• [RECORDS]:

◆ ◆ ◆ ◆

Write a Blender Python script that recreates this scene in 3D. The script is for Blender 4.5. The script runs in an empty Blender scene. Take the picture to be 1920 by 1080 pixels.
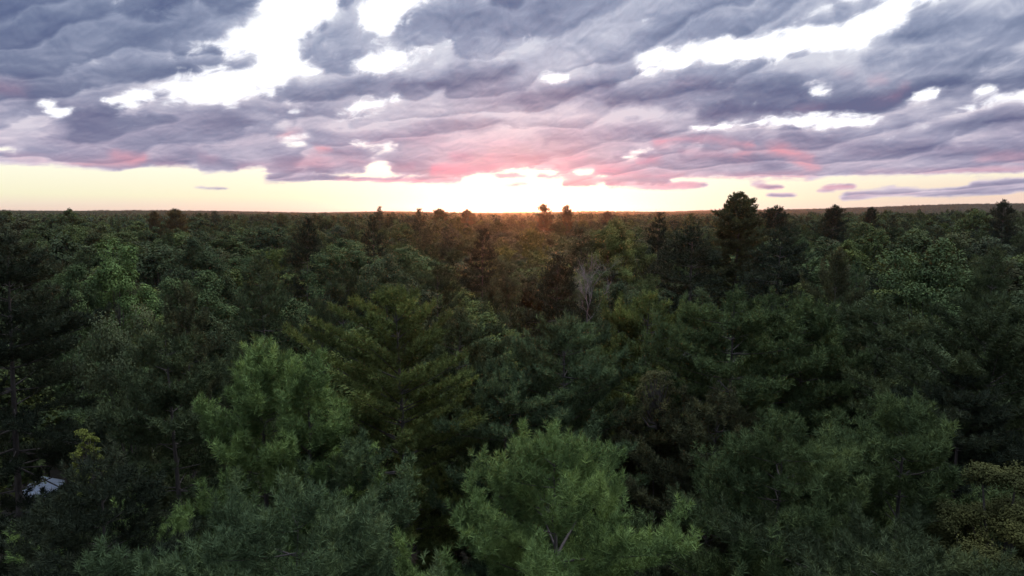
import bpy, math, random
import numpy as np
from mathutils import Vector, Matrix
R = math.radians
sc = bpy.context.scene
col = sc.collection

# ------------------------------------------------------------------ camera
CAM_Z = 26.0
FPX = 1280.0                      # focal length in pixels of a 1920 wide frame
HORIZON = 402.0
PITCH = math.atan((540 - HORIZON) / FPX)
ROLL = R(0.22)
cd = bpy.data.cameras.new("camera")
cam = bpy.data.objects.new("camera", cd)
col.objects.link(cam)
cd.sensor_width = 36.0
cd.lens = 36.0 * FPX / 1920.0
cd.clip_start = 0.1
cd.clip_end = 40000
cam.location = (0, 0, CAM_Z)
cam.matrix_world = Matrix.Translation((0, 0, CAM_Z)) @ Matrix.Rotation(-PITCH, 4, 'X') @ Matrix.Rotation(math.pi/2, 4, 'X') @ Matrix.Rotation(ROLL, 4, 'Z')
sc.camera = cam
CAMR = cam.matrix_world.to_3x3()

def ray(px, py):
    """direction of a point of the 1920x1080 view, scaled to unit ground distance"""
    d = CAMR @ Vector(((px - 960) / FPX, -(py - 540) / FPX, -1.0))
    return d / math.hypot(d.x, d.y)

def azel(px, py):
    d = ray(px, py)
    return math.degrees(math.atan2(d.x, d.y)), math.degrees(math.atan(d.z))

# ------------------------------------------------------------------ colour management, sampling
sc.view_settings.view_transform = 'Standard'
sc.view_settings.look = 'None'
sc.view_settings.exposure = 0.0
sc.view_settings.gamma = 1.0
cy = sc.cycles
cy.max_bounces = 5
cy.diffuse_bounces = 2
cy.glossy_bounces = 1
cy.transmission_bounces = 2
cy.volume_bounces = 0
cy.caustics_reflective = False
cy.caustics_refractive = False
cy.use_denoising = True

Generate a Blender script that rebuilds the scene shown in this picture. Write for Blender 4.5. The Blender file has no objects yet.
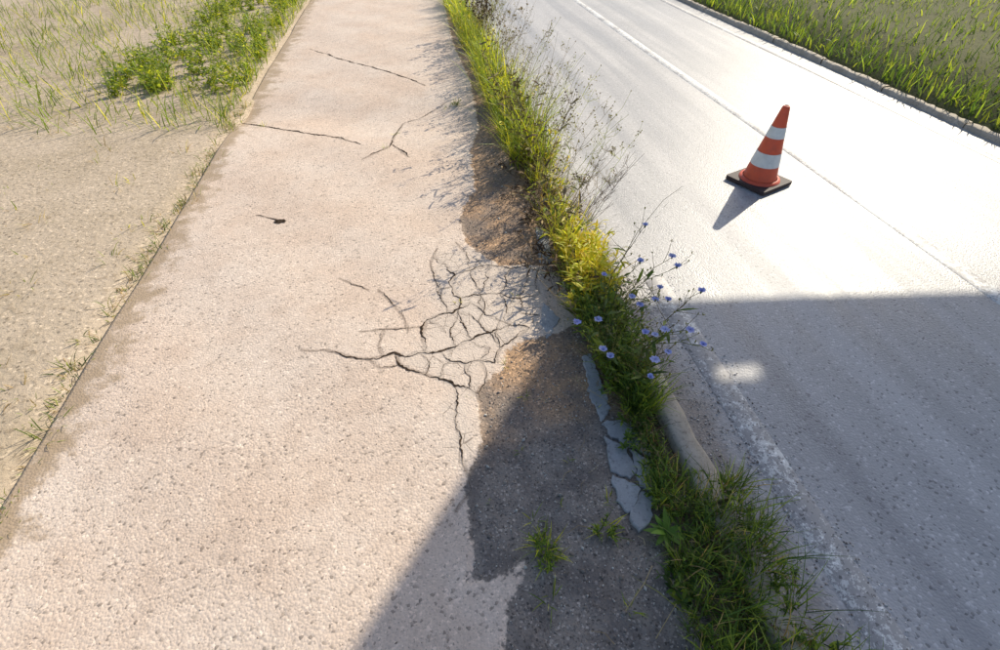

◆ ◆ ◆ ◆

Copy everything in the records above except the pictures, exactly as written.

Write a Blender Python script that recreates this scene in 3D. The script is for Blender 4.5. The script runs in an empty Blender scene. Take the picture to be 1920 by 1080 pixels.
import bpy, math, random
import numpy as np
from mathutils import Vector, Matrix
R = math.radians
sc = bpy.context.scene
col = sc.collection

# ------------------------------------------------------------------ camera
CAM_Z = 26.0
FPX = 1280.0                      # focal length in pixels of a 1920 wide frame
HORIZON = 402.0
PITCH = math.atan((540 - HORIZON) / FPX)
ROLL = R(0.22)
cd = bpy.data.cameras.new("camera")
cam = bpy.data.objects.new("camera", cd)
col.objects.link(cam)
cd.sensor_width = 36.0
cd.lens = 36.0 * FPX / 1920.0
cd.clip_start = 0.1
cd.clip_end = 40000
cam.location = (0, 0, CAM_Z)
cam.matrix_world = Matrix.Translation((0, 0, CAM_Z)) @ Matrix.Rotation(-PITCH, 4, 'X') @ Matrix.Rotation(math.pi/2, 4, 'X') @ Matrix.Rotation(ROLL, 4, 'Z')
sc.camera = cam
CAMR = cam.matrix_world.to_3x3()

def ray(px, py):
    """direction of a point of the 1920x1080 view, scaled to unit ground distance"""
    d = CAMR @ Vector(((px - 960) / FPX, -(py - 540) / FPX, -1.0))
    return d / math.hypot(d.x, d.y)

def azel(px, py):
    d = ray(px, py)
    return math.degrees(math.atan2(d.x, d.y)), math.degrees(math.atan(d.z))

# ------------------------------------------------------------------ colour management, sampling
sc.view_settings.view_transform = 'Standard'
sc.view_settings.look = 'None'
sc.view_settings.exposure = 0.0
sc.view_settings.gamma = 1.0
cy = sc.cycles
cy.max_bounces = 5
cy.diffuse_bounces = 2
cy.glossy_bounces = 1
cy.transmission_bounces = 2
cy.volume_bounces = 0
cy.caustics_reflective = False
cy.caustics_refractive = False
cy.use_denoising = True

Generate a Blender script that rebuilds the scene shown in this picture. Write for Blender 4.5. The Blender file has no objects yet.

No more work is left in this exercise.